I have been a part of the Organizing for Mission Cohort for about 2 years now. This is a group of people who do community organizing in and by the church. I am learning much from them. One of the learning sessions has been really fruitful for me. It is a grid that helps us understand racism and it’s many forms. Here it is:

4 Fold Sin

 

 

 

 

 

 

 

 

Racism is certainly an expression of sin and this got me thinking. Maybe this is a good grid for looking at sin in general. You can find out more at https://www.raceforward.org/

But what is sin? Here is one way to look at it.

On an intra-personal level sin is a rejection of life as-it-is in our desire to be like God or less than human. This can be expressed in feelings of deep shame and unworthiness or superiority and desire for power over others.

On an Inter-personal level sin is the living out our rejection of life-as-it-is in a cycle of dominance and submission with other people. One minute we feel an urge to dominate someone and the next to submit to them. This can range from very subtle behaviors all the way to abuse and violence. Typically this is where discussions of sin stop.

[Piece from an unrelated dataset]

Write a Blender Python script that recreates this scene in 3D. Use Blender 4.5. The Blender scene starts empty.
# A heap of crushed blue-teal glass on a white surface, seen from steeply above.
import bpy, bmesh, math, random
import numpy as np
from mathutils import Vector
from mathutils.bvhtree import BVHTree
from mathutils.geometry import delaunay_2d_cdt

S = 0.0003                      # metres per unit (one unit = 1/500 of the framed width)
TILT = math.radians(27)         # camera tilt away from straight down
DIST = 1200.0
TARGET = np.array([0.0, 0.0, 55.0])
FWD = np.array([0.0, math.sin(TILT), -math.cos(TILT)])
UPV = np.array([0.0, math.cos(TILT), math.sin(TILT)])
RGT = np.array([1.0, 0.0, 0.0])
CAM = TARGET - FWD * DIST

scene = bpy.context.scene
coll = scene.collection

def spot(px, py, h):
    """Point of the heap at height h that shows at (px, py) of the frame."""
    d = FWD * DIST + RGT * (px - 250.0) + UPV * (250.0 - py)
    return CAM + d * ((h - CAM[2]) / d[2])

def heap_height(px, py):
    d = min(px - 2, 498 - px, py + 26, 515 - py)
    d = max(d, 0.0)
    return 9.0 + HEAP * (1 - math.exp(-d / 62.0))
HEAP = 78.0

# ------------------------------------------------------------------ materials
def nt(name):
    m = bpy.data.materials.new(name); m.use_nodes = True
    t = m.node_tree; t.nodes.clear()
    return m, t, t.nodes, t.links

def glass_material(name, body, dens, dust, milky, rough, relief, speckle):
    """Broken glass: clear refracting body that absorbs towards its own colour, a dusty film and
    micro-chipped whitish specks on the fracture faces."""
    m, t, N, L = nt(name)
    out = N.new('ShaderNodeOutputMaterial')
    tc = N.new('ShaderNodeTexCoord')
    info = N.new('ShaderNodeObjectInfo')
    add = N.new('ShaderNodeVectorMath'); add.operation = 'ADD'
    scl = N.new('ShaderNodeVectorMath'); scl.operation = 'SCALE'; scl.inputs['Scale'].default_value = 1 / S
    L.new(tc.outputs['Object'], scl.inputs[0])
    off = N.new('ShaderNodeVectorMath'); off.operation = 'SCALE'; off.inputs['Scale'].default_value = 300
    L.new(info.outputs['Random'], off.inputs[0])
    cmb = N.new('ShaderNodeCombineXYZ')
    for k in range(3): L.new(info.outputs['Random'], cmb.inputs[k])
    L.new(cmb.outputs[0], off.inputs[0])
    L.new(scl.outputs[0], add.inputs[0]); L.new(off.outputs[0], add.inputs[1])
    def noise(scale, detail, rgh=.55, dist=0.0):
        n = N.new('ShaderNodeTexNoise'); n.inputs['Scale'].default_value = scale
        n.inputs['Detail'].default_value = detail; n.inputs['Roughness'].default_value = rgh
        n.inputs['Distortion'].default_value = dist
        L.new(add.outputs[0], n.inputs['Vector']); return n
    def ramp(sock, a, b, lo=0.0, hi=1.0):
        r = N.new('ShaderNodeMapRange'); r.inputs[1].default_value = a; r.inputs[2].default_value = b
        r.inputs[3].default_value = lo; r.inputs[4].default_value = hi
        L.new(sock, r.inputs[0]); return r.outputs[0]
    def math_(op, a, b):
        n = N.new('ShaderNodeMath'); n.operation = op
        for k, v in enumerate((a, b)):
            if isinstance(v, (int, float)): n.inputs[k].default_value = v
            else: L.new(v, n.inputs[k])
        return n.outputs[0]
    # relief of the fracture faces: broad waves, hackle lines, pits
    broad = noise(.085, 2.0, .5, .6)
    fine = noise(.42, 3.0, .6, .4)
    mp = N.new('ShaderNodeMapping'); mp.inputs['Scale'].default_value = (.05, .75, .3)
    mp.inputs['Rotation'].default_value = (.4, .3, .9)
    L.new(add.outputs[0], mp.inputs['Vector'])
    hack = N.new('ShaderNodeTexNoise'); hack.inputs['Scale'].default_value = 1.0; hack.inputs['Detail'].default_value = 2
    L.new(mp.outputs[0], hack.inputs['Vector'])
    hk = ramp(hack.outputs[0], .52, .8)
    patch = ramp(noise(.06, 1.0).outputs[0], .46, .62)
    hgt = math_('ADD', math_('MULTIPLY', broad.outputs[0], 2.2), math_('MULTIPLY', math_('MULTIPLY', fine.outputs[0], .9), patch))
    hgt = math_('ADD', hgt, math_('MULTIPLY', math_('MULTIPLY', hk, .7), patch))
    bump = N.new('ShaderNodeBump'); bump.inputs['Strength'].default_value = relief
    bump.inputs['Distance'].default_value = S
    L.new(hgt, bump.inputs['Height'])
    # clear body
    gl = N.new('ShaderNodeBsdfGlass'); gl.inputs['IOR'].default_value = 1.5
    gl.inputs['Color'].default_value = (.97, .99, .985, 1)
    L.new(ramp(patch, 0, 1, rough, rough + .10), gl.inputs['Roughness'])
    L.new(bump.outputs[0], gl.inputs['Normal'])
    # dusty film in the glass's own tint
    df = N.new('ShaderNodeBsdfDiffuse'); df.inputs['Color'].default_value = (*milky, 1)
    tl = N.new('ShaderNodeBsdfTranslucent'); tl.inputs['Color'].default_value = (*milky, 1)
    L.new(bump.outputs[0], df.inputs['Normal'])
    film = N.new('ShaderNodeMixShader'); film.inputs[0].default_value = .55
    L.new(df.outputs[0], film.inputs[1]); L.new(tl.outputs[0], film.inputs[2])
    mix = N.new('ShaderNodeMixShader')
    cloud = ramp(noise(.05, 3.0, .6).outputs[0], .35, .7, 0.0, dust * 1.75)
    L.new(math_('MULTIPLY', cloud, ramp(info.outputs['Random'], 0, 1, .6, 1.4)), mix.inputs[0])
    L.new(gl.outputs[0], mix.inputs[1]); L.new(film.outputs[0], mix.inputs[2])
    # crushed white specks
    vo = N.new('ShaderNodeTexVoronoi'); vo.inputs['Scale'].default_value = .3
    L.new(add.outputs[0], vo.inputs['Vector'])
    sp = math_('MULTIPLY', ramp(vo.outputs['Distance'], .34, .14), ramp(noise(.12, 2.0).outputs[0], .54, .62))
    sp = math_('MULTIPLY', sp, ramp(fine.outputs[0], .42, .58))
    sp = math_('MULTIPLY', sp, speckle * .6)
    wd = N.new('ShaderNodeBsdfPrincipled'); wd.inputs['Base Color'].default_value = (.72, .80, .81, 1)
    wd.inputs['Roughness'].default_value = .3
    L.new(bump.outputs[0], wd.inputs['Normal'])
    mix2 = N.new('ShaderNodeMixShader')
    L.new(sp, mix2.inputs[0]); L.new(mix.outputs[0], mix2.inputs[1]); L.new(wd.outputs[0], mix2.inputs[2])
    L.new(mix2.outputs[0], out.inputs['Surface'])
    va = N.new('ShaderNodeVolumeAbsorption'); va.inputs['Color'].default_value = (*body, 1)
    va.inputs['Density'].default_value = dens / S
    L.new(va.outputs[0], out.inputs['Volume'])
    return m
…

On an institutional level sin is living out dominance and submission with rules, attitudes and goals that create and perpetuate the dominance of some and the subjugation of others. The ELCA, sadly, has spent far more money creating congregations in suburban, white and wealthy areas. It has often moved churches out of areas as they became populated by brown skinned people “because they can’t afford a pastor.”

On a structural level sin is the economic and legal patterns that create and perpetuate the dominance and the subjugation of others. In the 1940’s the FHA made a policy that gave white people the ability to borrow with federally backing and decided which areas blacks and whites could move into. This meant that white families were able to accrue household wealth and to share that wealth and black and Latino families could not. This in turn limited the ability of black and Latino families to send their children to college which in turn limited the next generation’s ability to earn a living.

Here is a link to “red lining” in Seattle: http://depts.washington.edu/civilr/covenants_report.htm

Here is a link to a movie about this policy: https://www.youtube.com/watch?v=mW764dXEI_8

When Paul uses the word “sin” in Romans, he is really meaning all of these forms of sin at the same time – to what we often call a “culture of domination and submission.” This kind of culture is like software that takes advantage of the hardware of human beings – creating a spirituality which says that we are human to the degree we have power or are a part of a powerful group.

The only way to deal with sin on all four levels is to “die to” this culture of domination and submission and rise to Christ – that is to take part in an ongoing process of conversion from a culture of domination (in that time it was Rome) to God’s way of mutuality (the kingdom of God) that Jesus announced and began. I believe that is what the early Christians mean by baptism, and why Paul talks of it as a daily process.

There is much more to say here that I can’t say today. But I wanted to get a conversation going on this way of understanding sin.

It is totally possible for people to be “nice and well-meaning” and to still participate in institutional and structural sin. I know that most all of the ELCA were nice and well-meaning when they moved churches to the suburbs and when they decided not to plant churches in black and Latino areas. But they still participated in sin.

This does not mean that God stops loving the ELCA and its people. Instead, God so loves the ELCA and its people that God is offering a death and rebirth opportunity not so God can love us but because God does love us. Our salvation (healing) is inextricably bound with all our sisters and brothers. In Jesus we learn that God is healing and creating the earth and its peoples.

My home congregation has probably never heard anyone talk about the people who lived on it before they farmed it. I will be preaching at my home congregation this weekend. I will have to pray hard to see if I am called to bring up this hard truth.